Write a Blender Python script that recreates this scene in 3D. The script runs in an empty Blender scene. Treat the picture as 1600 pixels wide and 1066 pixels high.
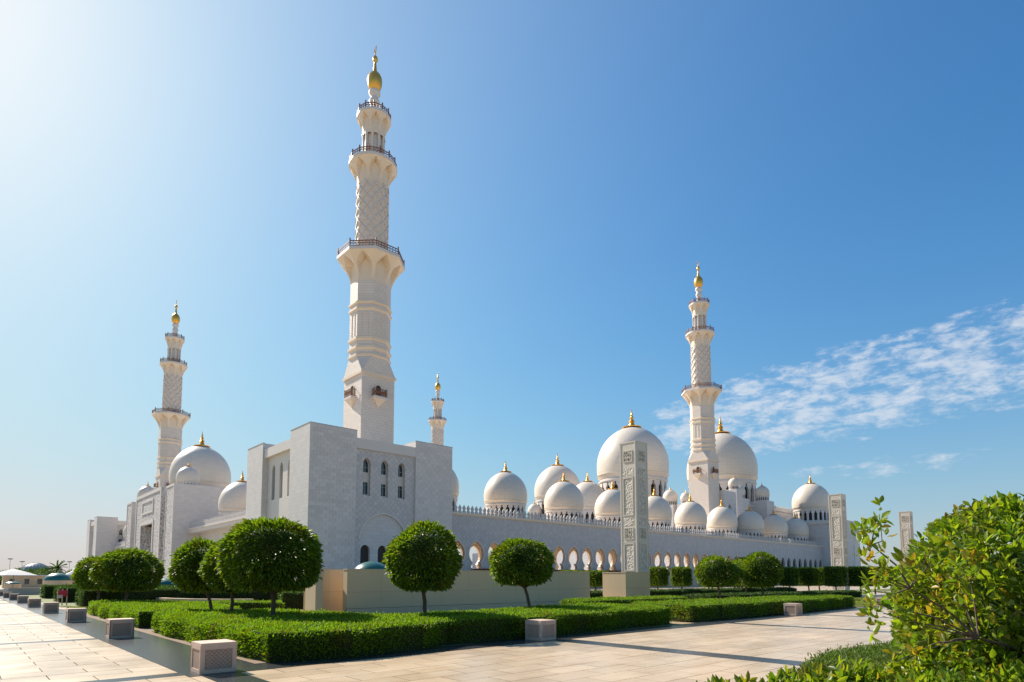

==

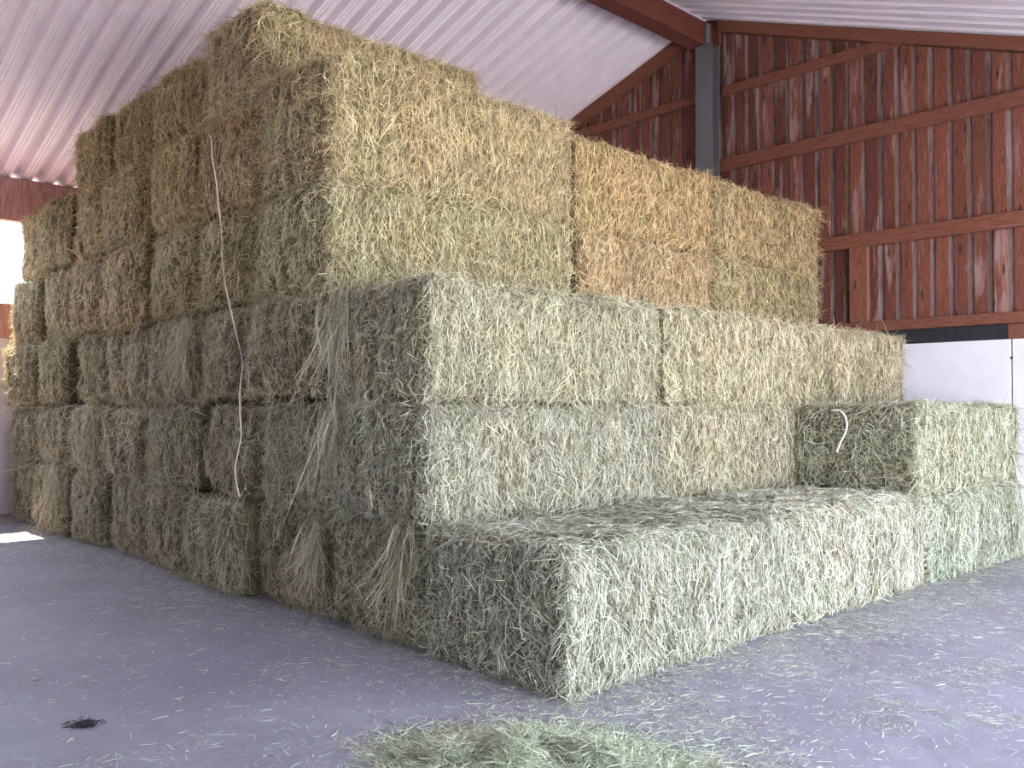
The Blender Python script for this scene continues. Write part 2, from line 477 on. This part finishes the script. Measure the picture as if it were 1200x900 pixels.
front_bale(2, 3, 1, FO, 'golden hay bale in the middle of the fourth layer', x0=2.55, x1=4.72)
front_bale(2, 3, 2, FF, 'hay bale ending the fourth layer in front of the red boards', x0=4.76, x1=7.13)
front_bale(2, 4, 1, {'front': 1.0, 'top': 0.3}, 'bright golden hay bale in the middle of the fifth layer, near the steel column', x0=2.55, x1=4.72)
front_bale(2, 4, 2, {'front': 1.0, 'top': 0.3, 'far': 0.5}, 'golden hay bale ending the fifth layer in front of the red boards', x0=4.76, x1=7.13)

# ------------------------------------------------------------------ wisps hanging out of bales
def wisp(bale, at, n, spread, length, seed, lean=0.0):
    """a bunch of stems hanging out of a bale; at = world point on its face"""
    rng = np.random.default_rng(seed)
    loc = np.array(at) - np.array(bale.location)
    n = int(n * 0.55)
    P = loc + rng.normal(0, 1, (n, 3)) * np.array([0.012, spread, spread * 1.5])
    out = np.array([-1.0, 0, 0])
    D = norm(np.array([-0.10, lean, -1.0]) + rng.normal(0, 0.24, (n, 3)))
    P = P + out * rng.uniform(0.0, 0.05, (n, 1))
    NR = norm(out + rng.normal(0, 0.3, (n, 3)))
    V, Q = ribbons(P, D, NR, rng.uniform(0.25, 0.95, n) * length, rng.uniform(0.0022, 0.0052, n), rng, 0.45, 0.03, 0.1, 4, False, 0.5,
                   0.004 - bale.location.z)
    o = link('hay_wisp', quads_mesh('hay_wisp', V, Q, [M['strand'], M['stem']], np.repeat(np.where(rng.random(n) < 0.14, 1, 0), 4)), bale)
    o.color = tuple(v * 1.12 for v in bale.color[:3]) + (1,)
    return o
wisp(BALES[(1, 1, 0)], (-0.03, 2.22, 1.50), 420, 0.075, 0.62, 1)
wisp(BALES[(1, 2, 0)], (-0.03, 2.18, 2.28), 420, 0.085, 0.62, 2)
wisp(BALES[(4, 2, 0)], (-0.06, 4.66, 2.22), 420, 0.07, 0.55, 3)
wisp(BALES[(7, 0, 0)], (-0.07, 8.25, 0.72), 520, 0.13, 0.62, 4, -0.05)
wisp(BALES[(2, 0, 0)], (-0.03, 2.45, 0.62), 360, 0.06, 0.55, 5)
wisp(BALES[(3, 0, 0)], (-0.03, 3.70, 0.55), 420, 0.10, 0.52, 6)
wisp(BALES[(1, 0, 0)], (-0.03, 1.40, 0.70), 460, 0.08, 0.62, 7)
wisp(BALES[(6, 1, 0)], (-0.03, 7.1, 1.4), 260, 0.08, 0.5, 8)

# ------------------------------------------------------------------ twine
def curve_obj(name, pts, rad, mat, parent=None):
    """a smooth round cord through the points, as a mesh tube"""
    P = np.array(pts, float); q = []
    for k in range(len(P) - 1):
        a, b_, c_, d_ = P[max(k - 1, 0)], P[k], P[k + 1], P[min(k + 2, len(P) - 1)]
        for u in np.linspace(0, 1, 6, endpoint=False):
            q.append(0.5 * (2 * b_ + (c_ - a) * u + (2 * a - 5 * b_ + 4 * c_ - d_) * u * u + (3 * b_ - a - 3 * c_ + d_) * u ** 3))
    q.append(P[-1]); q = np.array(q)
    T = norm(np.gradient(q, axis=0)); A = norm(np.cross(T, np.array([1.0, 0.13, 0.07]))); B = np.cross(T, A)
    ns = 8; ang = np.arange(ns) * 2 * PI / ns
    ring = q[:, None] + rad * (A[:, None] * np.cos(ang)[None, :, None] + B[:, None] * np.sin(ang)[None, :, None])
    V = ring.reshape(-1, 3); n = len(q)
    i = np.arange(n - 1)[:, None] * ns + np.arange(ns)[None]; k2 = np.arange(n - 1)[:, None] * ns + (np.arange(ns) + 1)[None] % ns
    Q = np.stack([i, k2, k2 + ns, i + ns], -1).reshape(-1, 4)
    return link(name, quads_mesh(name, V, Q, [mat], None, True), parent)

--

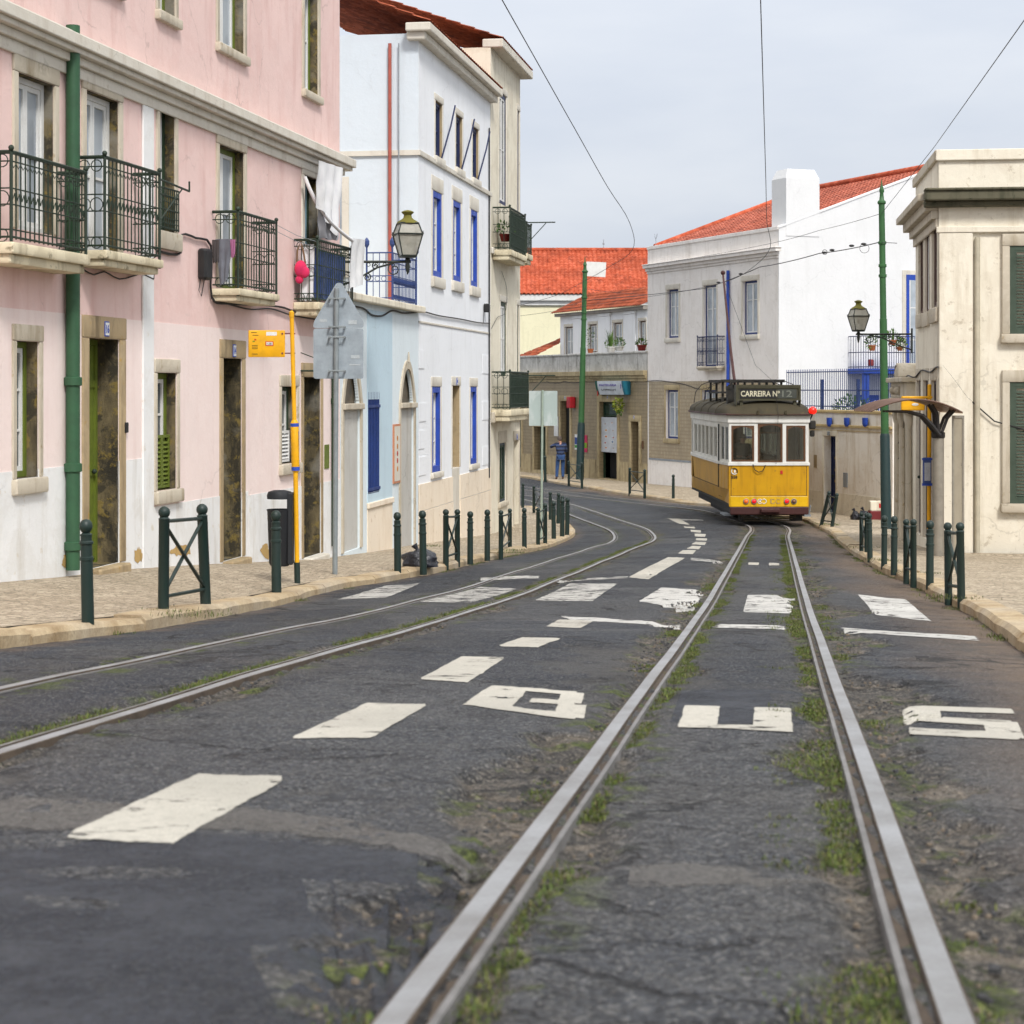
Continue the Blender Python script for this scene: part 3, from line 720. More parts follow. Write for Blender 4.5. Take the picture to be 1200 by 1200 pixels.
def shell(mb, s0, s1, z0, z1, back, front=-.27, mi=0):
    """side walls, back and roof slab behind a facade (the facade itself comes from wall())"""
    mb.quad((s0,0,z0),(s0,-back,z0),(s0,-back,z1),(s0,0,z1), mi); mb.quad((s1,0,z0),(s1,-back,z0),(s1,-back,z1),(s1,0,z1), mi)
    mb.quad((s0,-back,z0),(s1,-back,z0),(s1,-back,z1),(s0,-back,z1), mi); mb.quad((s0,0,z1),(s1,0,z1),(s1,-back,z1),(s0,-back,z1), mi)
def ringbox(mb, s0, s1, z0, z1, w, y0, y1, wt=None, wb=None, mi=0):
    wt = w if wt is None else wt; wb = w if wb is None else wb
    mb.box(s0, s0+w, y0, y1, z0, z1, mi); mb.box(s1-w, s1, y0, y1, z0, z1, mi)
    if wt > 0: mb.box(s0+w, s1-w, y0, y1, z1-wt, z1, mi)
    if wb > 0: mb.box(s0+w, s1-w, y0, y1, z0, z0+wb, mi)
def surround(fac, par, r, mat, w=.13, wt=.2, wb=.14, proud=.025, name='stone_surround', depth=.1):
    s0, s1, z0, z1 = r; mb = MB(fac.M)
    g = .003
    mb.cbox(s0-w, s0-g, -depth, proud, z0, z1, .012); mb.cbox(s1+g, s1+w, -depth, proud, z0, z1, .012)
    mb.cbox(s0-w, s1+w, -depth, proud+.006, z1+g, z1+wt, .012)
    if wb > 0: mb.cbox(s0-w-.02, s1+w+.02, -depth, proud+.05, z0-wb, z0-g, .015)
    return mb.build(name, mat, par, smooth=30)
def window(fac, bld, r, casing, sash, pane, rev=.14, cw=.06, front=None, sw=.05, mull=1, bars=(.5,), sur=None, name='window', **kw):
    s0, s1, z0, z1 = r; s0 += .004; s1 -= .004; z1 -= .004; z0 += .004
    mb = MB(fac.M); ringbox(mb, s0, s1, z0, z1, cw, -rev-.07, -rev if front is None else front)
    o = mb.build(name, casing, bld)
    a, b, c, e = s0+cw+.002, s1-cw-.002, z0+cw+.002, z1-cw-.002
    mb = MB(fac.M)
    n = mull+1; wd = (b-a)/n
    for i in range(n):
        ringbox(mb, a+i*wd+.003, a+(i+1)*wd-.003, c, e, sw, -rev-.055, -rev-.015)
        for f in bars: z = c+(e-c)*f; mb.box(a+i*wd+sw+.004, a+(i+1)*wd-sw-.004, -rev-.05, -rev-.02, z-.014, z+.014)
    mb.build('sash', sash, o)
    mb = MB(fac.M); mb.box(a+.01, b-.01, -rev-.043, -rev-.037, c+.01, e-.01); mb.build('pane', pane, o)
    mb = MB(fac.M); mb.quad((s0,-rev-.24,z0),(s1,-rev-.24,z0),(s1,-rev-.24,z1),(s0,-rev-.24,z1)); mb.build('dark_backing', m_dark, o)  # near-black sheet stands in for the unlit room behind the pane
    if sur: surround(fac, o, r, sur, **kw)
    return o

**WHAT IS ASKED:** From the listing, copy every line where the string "script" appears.

**COMPLETE RESPONSE:**
Write a Blender Python script that recreates this scene in 3D. The script runs in an empty Blender scene. Treat the picture as 1600 pixels wide and 1066 pixels high.
The Blender Python script for this scene continues. Write part 2, from line 477 on. This part finishes the script. Measure the picture as if it were 1200x900 pixels.
Continue the Blender Python script for this scene: part 3, from line 720. More parts follow. Write for Blender 4.5. Take the picture to be 1200 by 1200 pixels.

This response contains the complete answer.